Powerhouse producer Pharrell has finally released a personal statement regarding his preemptive suit filed against the family of Motown legend Marvin Gaye. The statement comes after weeks of legal deliberation and litigation between Pharrell and Robin Thicke on the one hand and the Gaye Estate on the otherover the similarity of this summer’s inalienable hit “Blurred Lines” to the Gaye composition “Got To Give It Up.” The hit-maker spoke on the matter during a recent appearance on the red carpet for a Calvin Klein event during Fashion Week, saying: “If you read music, all you have to do is read the sheet music. It’s completely different.”

The Virginia native (who admittedly cannot read sheet music–peep Nardwuar’s interview around 7:30 in) has managed to deflect most of the controversy revolving around the lawsuit through sheer omission, while praising Marvin as “the patriarch.” With collaborator Robin Thicke taking most of the heat, Pharrell has narrowly escaped the line of questioning pertaining to what has become a very heated debate over what constitutes stealing, as opposed to emulation. It has long been the cold gospel of the sampling generation that to steal is not only necessary, but proper.

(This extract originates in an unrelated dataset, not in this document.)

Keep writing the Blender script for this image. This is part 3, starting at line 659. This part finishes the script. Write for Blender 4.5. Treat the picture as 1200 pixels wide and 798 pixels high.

But have we gone too far? Is “Got To Give It Up” so inevitably embedded into the fabric of the summer hit, that the two are indistinguishable? I am of the persuasion that the two are greatly distinguishable, however only due to the vocals. Just because one track was recorded in A major and the other in G, doesn’t mean that the two aren’t compositionally similar in an uncanny way. Artists (like Marvin) have routinely dropped songs into lower keys during live performances unbeknownst to their audience. While the legal footing of the matter is still rather murky, I have to wonder; even if imitation was the highest form of flattery, are we doing right by the legacy of an absolute titan by depriving his family the concessions that accompany such obvious emulation? I certainly look forward to the matter being resolved in a civil manner, but until then I personally hope that the Gaye family and constituents get theirs.

spotted at HP

Comments

  • lisa

    such a well written piece . The “key argument” sounds like a defensive afterthought. It is also the rhythm and essence of the song that makes is one of the best songs of all time. I am surprised considering how much respect he has for music. Until this suit most fans just assumed it was a sample ( that had been paid for) . I hope they think of a way to really honor Gaye and his genius. Saying he is a patriarch etc is great but paying his estate for the gift of his work (which he had to produce through pain and so much work and suffering) is the ultimate compliment.